Curriculum: More Reform for Less Money

by Robert Pondiscio
October 15th, 2009

From Day One, among this blog’s raisons d’être has been to say to ed reformers of  every stripe “don’t forget curriculum.”  So it’s great to hear Brookings’ Russ Whitehurst say the same thing–and with cold, hard data to back it up.   In his latest Letter on Education, Whitehurst lays out an argument that should catch the eye of everyone who is focused on charter schools, teacher quality, early childhood ed and standards as the means of boosting student achievement.  He looks at the effect sizes of those reforms and reports curriculum effects have a much greater impact than all of them:

Further, in many cases they are a free good. That is, there are minimal differences between the costs of purchase and implementation of more vs. less effective curricula. In contrast, the other policy levers reviewed here range from very to extremely expensive and often carry with them significant political challenges, e.g., union opposition to merit pay for teachers. This is not to say that curriculum reforms should be pursued instead of efforts to create more choice and competition through charters, or to reconstitute the teacher workforce towards higher levels of effectiveness, or to establish high quality, intensive, and targeted preschool programs, all of which have evidence of effectiveness. It is to say that leaving curriculum reform off the table or giving it a very small place makes no sense. Let’s do what works for the kids, and let’s give particular attention to efficient and practical ways of doing so.

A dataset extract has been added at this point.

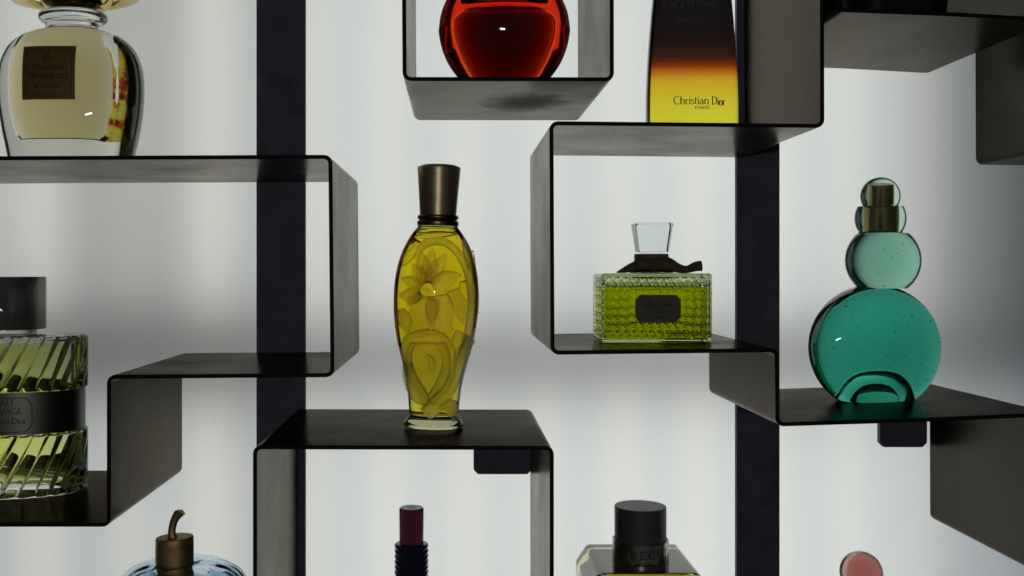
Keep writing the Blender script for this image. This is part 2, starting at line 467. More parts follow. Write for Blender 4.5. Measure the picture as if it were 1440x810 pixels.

“We conclude that the effect sizes for curriculum are larger, more certain, and less expensive than for the Obama-favored policy levers,” writes Whitehurst, the former director of the Institute of Education Sciences.  He recommends the Administration “integrate curriculum innovation and reform into its policy framework.”

The Department of Education, through the Institute of Education Sciences, should fund many more comparative effectiveness trials of curricula and other interventions, both through its National Center for Education Evaluation and through competitive grants to university-based researchers. The Obama administration has clearly recognized the importance of comparative effectiveness research in health care reform. It is no less important in education reform.”

Can I get an amen?

Do NAEP Scores Have Legs at the Polls?

by Robert Pondiscio
October 15th, 2009

In New York, 80 percent of 8th graders met the state’s standards in math this year, up from 59 percent two years ago.  But the National Assessment of Educational Progress (NAEP) results released yesterday paint a different picture.  Only 34 percent of the state’s 8th graders are considered proficient, a modest increase from 2007 levels.  NAEP scores for the Empire State’s 4th graders actually declined, while the percent passing the state’s own test went up.  This renewed charges that New York is making itself look good by lowering standards.   Diane Ravitch puts it plainly: ”The fabulous ‘gains’ reported last spring, we now know, were based on dumbed-down tests and dubious scoring of the tests in Albany,” she writes in today’s New York Post.

On the one hand, there is nothing new here, and New York is not alone in this boat.  Disconnects between the results for NAEP and state tests have been well known and much discussed for years.  The open question is whether state tests have now been sufficiently discredited in the minds of voters to make them a political liability.  The even larger question is whether the failure of test-driven accountability to move the needle will feed voter resentment, turning testing into a legitimate campaign issue in state and local races this November and beyond.

“There’s a palpable backlash against testing across much of the great American middle class,” Fordham’s Checker Finn recently observed.  ”We need to face the fact that testing, particularly high-stakes uses of test results for students and teachers alike, are deeply unpopular outside policymaker circles and could well lose rather than gain political traction in coming years.” 

The first test case may come in New York City, where Mayor Michael Bloomberg is up for a third term and campaigning on his education record. The New York Times points out this morning how the NAEP results are ”sharply contradicting the results of state-administered tests that showed record gains.”  NAEP results for the city itself will not be available for several weeks, but Bloomberg’s opponent, Democrat Bill Thompson, is attempting to make political hay nonetheless.  A spokesperson quoted in the New York Times today calls the Bloomberg administration the “Madoff of the American education system” and a “national disgrace.”  Bloomberg has a commanding lead in the polls, but his opponent is clearly trying to turn the Mayor’s record on education, a perceived strength, into a liability.  Will it play?  A Marist poll last Spring showed New York voters approved of the Mayor’s handling of the schools by a 51-to-41 percent margin.  It bears watching to what degree, if any, the testing issue moves those numbers.

No Child Left Behind, it has been widely observed, is a “tainted brand.”  But is “accountability” still a winner at the polls?  What NAEP seems to be telling us is that we’ve had a whole lot of test-driven accountability (and a whole lot of education spending) without a whole lot of results.  That said, it’s not an easy issue for voters to wrap their heads around.  I suspect it will be easier and more efficacious to get voters cranky about their kids education being reduced to a joyless grind.  “Prep and test schooling” does not roll as trippingly off the tongue as “tax and spend liberal” but it probably resonates more with voters than trying to explain cut scores.